[WHAT YOU ARE ASKED TO DO]
Take the lines from the one bearing "What Blender Python" to the one bearing "COL = S.collection", inclusive, and reproduce them exactly; include no other line.

Scripts that build scenes

##########

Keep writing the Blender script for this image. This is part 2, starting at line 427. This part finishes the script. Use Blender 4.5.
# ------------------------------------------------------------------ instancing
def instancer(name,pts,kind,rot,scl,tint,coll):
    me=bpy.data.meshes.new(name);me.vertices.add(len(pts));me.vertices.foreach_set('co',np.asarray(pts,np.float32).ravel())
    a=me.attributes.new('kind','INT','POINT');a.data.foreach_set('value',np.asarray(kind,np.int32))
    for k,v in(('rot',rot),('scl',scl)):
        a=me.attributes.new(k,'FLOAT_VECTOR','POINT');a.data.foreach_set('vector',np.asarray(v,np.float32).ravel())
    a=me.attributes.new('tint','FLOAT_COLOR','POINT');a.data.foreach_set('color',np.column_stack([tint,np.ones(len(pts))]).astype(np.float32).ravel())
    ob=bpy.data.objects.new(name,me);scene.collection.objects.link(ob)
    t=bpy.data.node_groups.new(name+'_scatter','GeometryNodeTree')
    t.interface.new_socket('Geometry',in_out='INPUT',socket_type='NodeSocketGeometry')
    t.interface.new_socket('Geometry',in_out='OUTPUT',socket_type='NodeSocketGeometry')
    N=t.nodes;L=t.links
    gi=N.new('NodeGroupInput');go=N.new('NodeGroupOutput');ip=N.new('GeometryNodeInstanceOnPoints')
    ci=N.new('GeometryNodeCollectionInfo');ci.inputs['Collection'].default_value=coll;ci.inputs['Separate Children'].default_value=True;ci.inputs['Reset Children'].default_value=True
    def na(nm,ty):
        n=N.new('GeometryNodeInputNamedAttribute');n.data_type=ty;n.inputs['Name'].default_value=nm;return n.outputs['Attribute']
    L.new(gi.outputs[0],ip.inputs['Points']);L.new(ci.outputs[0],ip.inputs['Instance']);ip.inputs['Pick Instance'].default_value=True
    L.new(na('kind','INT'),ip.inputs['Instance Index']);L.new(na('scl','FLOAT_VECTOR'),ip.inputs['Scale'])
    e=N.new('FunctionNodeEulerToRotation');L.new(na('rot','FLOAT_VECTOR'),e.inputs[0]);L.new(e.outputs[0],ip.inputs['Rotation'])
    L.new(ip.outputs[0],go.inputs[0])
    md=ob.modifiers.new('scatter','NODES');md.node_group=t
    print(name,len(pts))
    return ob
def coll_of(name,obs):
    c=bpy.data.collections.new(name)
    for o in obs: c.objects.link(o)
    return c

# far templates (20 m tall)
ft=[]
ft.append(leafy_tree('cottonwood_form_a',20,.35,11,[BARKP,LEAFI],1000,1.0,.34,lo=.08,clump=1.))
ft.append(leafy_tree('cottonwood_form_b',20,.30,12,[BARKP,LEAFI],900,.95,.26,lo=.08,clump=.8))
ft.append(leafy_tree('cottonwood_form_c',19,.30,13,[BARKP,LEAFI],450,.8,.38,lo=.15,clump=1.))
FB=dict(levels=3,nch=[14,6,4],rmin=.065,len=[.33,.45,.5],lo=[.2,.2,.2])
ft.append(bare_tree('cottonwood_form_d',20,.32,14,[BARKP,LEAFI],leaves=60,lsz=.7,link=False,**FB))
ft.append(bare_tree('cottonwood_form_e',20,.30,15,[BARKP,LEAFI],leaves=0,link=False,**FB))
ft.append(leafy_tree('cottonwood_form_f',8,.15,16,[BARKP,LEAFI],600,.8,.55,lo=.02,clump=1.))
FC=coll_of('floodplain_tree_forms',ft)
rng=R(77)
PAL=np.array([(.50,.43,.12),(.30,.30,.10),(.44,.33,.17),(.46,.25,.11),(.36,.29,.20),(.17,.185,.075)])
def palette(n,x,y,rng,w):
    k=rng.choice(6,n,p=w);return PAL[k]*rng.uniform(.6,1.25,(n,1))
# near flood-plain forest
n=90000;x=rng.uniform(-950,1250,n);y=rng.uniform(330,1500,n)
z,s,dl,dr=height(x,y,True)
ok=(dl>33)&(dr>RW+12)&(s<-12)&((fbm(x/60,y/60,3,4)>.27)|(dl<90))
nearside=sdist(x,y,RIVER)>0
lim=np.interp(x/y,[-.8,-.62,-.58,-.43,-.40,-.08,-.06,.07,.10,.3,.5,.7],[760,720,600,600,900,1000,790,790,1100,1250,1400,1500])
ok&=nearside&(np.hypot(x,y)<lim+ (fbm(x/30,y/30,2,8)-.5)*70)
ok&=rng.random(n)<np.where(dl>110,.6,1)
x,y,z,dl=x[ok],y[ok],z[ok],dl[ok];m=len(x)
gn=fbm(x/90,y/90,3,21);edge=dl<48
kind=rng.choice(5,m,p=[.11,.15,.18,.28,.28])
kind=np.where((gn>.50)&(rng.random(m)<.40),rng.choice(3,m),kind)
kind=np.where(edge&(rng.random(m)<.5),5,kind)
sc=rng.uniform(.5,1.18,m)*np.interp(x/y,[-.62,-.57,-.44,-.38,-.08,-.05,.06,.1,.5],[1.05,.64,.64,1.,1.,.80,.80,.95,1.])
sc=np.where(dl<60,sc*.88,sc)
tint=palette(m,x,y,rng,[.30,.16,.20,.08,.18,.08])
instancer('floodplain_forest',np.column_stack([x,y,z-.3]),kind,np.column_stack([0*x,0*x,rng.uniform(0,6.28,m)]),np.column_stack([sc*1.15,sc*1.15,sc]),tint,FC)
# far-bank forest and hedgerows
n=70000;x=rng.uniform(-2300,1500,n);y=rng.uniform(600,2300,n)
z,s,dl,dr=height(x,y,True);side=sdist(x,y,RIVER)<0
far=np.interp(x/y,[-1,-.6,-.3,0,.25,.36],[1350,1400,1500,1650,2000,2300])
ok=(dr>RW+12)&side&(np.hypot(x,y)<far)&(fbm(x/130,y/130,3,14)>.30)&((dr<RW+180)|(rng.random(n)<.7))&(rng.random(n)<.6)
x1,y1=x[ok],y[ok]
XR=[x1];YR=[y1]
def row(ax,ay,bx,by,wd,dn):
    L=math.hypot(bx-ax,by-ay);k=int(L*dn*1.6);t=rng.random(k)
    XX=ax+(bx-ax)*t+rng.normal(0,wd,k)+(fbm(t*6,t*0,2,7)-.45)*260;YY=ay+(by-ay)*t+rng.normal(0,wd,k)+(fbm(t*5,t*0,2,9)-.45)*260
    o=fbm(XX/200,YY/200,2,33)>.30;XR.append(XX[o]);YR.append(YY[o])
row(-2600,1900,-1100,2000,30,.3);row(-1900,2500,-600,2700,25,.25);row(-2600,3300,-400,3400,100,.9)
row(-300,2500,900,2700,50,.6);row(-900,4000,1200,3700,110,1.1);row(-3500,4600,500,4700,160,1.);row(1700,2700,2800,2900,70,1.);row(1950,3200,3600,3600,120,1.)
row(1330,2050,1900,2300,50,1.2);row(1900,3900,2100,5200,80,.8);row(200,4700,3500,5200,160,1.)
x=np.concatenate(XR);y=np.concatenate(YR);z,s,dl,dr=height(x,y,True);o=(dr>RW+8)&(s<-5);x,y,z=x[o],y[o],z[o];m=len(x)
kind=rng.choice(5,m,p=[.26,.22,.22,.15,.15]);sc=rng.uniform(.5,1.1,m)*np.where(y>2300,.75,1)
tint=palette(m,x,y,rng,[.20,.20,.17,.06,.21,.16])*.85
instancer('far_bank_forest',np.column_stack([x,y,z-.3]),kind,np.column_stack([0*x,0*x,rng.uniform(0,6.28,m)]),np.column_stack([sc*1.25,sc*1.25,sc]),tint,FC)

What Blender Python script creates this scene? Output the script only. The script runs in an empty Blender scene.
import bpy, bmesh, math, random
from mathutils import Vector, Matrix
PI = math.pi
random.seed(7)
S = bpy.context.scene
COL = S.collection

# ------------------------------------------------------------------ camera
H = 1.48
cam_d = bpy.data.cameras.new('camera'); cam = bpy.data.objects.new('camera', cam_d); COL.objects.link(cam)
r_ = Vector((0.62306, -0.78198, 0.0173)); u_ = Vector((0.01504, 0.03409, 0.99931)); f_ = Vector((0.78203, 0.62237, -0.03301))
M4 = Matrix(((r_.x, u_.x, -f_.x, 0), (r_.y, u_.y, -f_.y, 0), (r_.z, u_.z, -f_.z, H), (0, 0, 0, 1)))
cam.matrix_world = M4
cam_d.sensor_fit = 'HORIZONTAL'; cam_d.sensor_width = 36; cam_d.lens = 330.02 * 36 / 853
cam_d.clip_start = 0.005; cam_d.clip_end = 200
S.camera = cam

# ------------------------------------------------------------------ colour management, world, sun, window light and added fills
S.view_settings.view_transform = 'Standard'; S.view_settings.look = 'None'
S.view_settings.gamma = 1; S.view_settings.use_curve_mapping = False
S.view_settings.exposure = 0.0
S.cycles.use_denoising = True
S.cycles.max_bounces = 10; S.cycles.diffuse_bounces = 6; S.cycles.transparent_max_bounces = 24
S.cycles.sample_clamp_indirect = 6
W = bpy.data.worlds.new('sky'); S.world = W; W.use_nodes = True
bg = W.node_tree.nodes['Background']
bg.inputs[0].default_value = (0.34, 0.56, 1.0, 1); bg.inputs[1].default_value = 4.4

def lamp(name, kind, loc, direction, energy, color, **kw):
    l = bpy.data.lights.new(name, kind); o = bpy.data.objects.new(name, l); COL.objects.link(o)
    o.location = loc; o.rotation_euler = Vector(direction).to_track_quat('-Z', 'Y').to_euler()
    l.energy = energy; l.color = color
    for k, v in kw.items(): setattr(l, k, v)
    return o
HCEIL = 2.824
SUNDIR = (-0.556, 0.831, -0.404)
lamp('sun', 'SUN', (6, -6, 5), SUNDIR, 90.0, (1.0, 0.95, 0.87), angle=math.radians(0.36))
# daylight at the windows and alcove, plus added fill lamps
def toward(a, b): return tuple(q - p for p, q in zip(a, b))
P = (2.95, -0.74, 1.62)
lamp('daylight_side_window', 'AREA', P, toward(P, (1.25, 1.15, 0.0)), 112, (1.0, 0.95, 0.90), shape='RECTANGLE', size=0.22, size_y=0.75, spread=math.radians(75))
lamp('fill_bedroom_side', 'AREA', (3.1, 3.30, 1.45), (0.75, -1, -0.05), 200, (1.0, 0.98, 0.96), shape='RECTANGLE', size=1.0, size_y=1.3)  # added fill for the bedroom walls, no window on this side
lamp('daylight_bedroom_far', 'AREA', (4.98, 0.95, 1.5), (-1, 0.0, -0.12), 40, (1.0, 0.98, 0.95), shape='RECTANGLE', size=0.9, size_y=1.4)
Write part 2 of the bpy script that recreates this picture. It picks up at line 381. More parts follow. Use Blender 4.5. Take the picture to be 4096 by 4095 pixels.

##########

[ANSWER FOR THIS EXERCISE]
What Blender Python script creates this scene? Output the script only. The script runs in an empty Blender scene.
import bpy, bmesh, math, random
from mathutils import Vector, Matrix
PI = math.pi
random.seed(7)
S = bpy.context.scene
COL = S.collection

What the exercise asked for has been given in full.